Astronomers Find More Evidence For The Existence Of Dark Energy

By Rudie Obias | 7 years ago

Based on new evidence and information, scientists have made the best argument for the existence of the mysterious substance known as dark energy yet. A team of astronomers at the University of Portsmouth and LMU University Munich has been taking part in a two-year study of the elusive material. The team was led by astronomers Tommaso Giannantonio, Robert Crittenden, and Professor Bob Nichol, and they are 99.996 percent sure that dark matter is a real thing and will change the way we think about gravity and Albert Einstein’s theory of General Relativity.

“Dark energy is one of the great scientific mysteries of our time, so it isn’t surprising that so many researchers question its existence,” explains Nichol. “But with our new work we’re more confident than ever that this exotic component of the Universe is real – even if we still have no idea what it consists of.”

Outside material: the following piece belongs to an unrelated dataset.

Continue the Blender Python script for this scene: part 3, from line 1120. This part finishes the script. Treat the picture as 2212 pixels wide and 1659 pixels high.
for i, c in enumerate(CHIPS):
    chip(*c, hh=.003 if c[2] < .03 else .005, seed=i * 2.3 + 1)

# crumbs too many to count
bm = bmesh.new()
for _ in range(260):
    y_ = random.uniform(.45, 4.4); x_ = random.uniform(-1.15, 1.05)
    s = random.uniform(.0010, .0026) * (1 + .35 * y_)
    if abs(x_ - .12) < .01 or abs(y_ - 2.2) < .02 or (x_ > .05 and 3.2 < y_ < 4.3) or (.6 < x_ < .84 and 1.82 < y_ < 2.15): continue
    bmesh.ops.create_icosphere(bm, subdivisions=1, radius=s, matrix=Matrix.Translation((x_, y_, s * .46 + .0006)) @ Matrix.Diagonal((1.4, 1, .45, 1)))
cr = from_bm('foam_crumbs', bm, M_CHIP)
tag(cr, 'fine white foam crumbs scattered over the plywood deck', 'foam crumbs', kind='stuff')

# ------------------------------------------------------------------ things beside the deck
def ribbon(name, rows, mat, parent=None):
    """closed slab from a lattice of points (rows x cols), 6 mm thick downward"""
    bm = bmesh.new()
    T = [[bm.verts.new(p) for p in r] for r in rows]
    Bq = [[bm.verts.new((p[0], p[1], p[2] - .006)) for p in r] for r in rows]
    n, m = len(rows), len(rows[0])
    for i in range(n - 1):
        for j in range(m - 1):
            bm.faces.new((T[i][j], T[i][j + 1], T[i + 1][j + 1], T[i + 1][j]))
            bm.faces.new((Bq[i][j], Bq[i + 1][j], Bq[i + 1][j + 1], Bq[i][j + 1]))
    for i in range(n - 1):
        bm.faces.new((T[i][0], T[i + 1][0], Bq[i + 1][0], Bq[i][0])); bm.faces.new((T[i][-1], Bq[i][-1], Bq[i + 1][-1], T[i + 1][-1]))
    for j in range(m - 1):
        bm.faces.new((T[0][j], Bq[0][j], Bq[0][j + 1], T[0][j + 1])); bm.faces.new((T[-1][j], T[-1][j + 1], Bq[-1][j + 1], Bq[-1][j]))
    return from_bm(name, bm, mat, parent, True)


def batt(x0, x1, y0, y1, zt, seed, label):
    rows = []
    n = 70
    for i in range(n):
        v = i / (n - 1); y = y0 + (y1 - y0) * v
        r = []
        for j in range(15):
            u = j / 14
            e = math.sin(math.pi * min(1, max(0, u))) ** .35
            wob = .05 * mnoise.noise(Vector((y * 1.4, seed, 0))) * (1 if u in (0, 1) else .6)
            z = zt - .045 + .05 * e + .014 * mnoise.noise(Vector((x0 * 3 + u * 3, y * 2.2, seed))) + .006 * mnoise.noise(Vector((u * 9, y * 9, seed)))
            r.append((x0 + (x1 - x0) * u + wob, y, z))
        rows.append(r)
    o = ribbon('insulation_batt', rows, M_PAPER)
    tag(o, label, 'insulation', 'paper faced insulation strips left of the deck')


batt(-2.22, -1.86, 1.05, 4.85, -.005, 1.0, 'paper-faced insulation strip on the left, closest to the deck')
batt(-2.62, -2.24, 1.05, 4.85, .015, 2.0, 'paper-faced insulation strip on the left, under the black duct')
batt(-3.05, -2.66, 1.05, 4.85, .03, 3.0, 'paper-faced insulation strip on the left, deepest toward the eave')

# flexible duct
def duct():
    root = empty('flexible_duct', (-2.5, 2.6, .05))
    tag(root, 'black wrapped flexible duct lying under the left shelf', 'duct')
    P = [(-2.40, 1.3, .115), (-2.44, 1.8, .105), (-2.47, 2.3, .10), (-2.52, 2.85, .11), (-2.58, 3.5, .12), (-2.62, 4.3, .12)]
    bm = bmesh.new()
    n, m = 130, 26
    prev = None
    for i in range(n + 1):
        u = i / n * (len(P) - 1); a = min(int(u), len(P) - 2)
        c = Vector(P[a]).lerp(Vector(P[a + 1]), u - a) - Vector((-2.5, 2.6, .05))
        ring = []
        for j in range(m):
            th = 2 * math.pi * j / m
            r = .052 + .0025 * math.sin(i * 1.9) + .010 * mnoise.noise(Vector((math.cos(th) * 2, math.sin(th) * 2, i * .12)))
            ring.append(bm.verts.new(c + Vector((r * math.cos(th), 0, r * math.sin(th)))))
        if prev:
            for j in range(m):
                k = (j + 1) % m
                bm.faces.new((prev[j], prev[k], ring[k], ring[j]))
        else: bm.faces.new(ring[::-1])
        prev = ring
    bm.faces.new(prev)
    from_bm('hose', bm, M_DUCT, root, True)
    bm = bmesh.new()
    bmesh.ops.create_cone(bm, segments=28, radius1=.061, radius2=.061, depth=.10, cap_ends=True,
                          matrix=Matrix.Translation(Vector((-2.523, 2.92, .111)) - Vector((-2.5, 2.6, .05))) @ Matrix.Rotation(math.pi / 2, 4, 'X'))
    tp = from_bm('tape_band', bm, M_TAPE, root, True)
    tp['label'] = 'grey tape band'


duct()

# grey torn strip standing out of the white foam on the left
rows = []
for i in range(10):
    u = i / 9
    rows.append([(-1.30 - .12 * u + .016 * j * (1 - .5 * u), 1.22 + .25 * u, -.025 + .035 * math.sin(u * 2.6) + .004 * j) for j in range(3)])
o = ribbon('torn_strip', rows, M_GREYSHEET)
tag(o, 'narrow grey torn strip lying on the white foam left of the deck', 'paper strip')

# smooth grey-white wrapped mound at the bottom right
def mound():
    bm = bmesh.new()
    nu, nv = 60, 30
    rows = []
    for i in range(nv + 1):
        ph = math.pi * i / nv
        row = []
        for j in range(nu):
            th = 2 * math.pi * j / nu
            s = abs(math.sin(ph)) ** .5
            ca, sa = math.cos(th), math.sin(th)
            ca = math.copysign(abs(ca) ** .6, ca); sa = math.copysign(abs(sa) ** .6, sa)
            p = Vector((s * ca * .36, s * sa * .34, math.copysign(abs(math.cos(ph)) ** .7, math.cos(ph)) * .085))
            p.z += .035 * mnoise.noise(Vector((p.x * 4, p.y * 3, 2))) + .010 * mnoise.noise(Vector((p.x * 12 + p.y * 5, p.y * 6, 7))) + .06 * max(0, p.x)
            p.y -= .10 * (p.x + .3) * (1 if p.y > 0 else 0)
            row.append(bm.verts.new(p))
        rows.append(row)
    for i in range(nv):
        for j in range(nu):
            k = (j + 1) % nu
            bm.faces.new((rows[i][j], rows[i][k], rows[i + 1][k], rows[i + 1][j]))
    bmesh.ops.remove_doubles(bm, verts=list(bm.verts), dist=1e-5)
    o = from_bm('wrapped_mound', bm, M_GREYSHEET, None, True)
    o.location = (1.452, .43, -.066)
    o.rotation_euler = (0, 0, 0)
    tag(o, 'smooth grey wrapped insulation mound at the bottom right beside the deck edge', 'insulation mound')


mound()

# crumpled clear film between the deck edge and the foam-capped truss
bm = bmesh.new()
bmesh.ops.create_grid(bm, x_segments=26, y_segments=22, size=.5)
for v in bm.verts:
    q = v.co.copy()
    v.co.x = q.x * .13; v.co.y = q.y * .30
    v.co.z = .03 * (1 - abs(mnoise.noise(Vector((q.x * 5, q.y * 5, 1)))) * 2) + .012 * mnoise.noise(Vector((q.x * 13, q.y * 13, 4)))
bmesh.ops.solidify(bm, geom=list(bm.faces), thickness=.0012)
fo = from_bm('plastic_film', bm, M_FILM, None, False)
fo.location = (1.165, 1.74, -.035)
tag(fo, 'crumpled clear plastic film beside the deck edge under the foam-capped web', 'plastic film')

Over 10 years ago, astronomers discovered what they thought was dark energy when they observed the brightness of a distant supernovae and studied it as evidence of the rapid acceleration and expansion of the Universe. They theorized that this acceleration and repulsive force was associated with dark energy. The researchers received the Nobel Prize for Physics for their findings in 2011, but the debate about the existence of dark energy has only become more heated in the years since.

The Cosmic Microwave Background is the radiation of the residual heat of the initial Big Bang. In 1967, astronomers Rainer Sachs and Arthur Wolfe concluded when light from this radiation would pass through the gravitational fields of lumps of matter, the light would become slightly bluer. This was known as the Integrated Sachs Wolfe effect, which was first detected 36 years later in 2003. This event called into question the actual existence of dark energy until Giannantonio, Crittenden, and Nichol conducted their own study comparing the Cosmic Microwave Background with the temperature of the radiation.

“This work also tells us about possible modifications to Einstein’s theory of General Relativity,” observes Giannantonio. “The next generation of cosmic microwave background and galaxy surveys should provide the definitive measurement, either confirming general relativity, including dark energy, or even more intriguingly, demanding a completely new understanding of how gravity works.”

The new paper by the astronomers’ team at the University of Portsmouth and LMU University Munich will be published in the journal Monthly Notices of the Royal Astronomical Society.